Citizens from Beawar and nearby areas gathered at Chang Gate on Thursday evening during the unveiling of a memorial dedicated to the RTI struggle. (HT Photo)
Citizens from Beawar and nearby areas gathered at Chang Gate on Thursday evening during the unveiling of a memorial dedicated to the RTI struggle. (HT Photo)

Hundreds of citizens from Beawar and nearby areas gathered at Chang Gate on Thursday evening during the unveiling of a memorial dedicated to the RTI struggle.
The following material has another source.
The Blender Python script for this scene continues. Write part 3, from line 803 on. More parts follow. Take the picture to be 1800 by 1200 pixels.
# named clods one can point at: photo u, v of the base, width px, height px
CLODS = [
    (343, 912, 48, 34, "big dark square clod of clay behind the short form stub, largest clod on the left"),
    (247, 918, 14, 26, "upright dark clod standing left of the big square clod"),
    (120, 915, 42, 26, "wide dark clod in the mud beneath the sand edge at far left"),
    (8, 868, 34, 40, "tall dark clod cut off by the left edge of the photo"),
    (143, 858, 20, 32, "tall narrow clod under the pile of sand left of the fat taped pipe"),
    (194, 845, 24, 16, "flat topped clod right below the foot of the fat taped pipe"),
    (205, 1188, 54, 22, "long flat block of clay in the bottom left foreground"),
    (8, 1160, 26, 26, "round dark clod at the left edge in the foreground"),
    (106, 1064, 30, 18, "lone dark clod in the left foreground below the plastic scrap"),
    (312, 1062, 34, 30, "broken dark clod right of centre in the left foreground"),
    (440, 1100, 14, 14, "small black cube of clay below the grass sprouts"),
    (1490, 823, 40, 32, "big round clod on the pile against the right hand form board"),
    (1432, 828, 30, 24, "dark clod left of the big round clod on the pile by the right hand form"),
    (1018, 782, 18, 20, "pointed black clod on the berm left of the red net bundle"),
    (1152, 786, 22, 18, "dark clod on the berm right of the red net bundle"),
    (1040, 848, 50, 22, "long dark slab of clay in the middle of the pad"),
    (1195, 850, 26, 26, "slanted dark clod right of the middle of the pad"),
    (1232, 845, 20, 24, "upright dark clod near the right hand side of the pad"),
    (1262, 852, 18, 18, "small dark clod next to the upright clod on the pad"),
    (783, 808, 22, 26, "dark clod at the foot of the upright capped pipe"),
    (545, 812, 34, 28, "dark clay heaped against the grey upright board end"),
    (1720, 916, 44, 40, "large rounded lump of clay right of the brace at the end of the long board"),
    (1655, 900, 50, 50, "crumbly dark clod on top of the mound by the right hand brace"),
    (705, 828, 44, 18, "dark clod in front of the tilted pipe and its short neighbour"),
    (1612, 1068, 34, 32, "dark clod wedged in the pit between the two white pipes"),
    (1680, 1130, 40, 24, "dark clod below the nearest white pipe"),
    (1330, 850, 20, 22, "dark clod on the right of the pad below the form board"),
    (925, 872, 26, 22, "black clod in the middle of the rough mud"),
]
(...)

Mazdoor Kisan Shakti Sangathan (MKSS), a collective of peasants and labourers, headquartered in a nondescript village in Rajsamand district, waged struggles for peoples’ rights related with land, minimum wages and forest rights since its formation in 1990. The sit-in for RTI began on April 6, 1996.

Former chief justice of the Sikkim high court justice SN Bhargava said he regretted not being a part of the seminal dharna: “I realise that I have really missed a historic opportunity, but now I want to do everything in my capacity to further this movement for transparency, accountability and participatory democracy.”

Socio-political activist and one of the founders of the MKSS, Aruna Roy, said: “India’s Right to Information law is unique as it was brought to pass by poor peasants, farmers and labourers and not by politicians, academics, journalists or the intelligentsia.”

She highlighted the governments’ attempts to dilute the Right to Information and attacks on those using RTI to unearth corruption and wrongdoing.

Kavita Srivastava of the PUCL, who was one of the participants of the 1996 dharna, recalled how everybody in the town became a part of the movement.

“Vegetable vendors provided us free vegetables, owners of dharmshala gave us rooms and traders supported us,” she reminisced. “It was as if the entire city had become our family and a patron to our cause,” she said.

The ceremony ended with a resolution to demand restoration of RTI and contribution of the people of Beawar and Rajasthan in the state education board textbooks.